6. Introduce a 4% tax on share buybacks, raising approximately £2 billion a year
Some of Britain’s largest companies are transferring profits to their shareholders at record levels. According to IPPR, if the UK implemented a share buyback tax at 4%, the rate proposed by US President Joe Biden, it would have raised approximately £2.2 billion in 2022. Taxes on shareholder transfers would help to ensure that companies are not channelling profits to their shareholders at a time of national economic crisis and encourage investment in the real economy.
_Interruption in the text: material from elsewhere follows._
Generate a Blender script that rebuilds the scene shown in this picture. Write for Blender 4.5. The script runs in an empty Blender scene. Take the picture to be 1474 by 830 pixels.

7. End fossil fuel subsidies for oil and gas companies to raise £2.2 billion a year
Oxfam estimates that taxpayers subsidise oil and gas companies in the North Sea for activities such as exploration and decommissioning to the tune of £2.2 billion. The UK taxpayer should not be footing the bill for polluting, highly profitable fossil-fuel companies, nor their cleanups.
8. Close the loophole in the oil and gas windfall tax, costing £2 billion a year
Despite oil companies’ record profits since the war in Ukraine, the UK taxpayer continues to fund a loophole for the industry that the Institute for Fiscal Studies (IFS) has characterised as a "huge tax subsidy”. This is because the windfall tax implemented by the government contains what the IFS calls “indefensibly generous” investment allowances. This loophole enables oil companies to claw back roughly £45 for every £100 spent on new UK oil and gas projects. This costs the taxpayer approximately £2 billion a year.
9. Tax private jets to raise £700 million a year
Private jets release ten times more carbon per passenger than commercial flights. Despite this, most private jets pay no VAT, no fuel duty and most passengers pay the same low rate of air passenger duty as ordinary commercial flyers. There are many ways that private jets could be taxed, including proposals to levy VAT, which could raise £180 million; tax fuel, which could raise £200 million; and increase air passenger duty, which could raise £320 million. The UK has more private flights and more pollution from private jets than any other country in Europe, therefore an incoming government should look to tackle the UK’s outsize contribution to this problem.
10. End tax reliefs that benefit huge multinational corporations
The UK tax code is the most complex in the world, with over 1180 tax reliefs. Even HMRC - the UK’s tax watchdog - recently admitted that it only knows the cost of 365 of the UK’s tax reliefs. It is littered with inefficiencies, inequities and special treatment for favoured interest groups and the wealthiest. For example, Video Games Tax Relief (VGTR) cost £197 million in 2022, more than five times as much as it was anticipated to cost when it was introduced. Despite being designed as a relief to help independent developers produce “culturally British” games, evidence shows it is large, multinational firms that benefit from the lion's share: US-owned company Rockstar, who produce Grand Theft Auto, revealed it obtained almost £80 million in VGTR in 2021-2022 - 41% of all VGTR paid out in the UK. This tax relief illustrates the issue with our complex, outdated tax code. It is one amongst hundreds of unfair, costly tax reliefs that need to be phased out by a new government.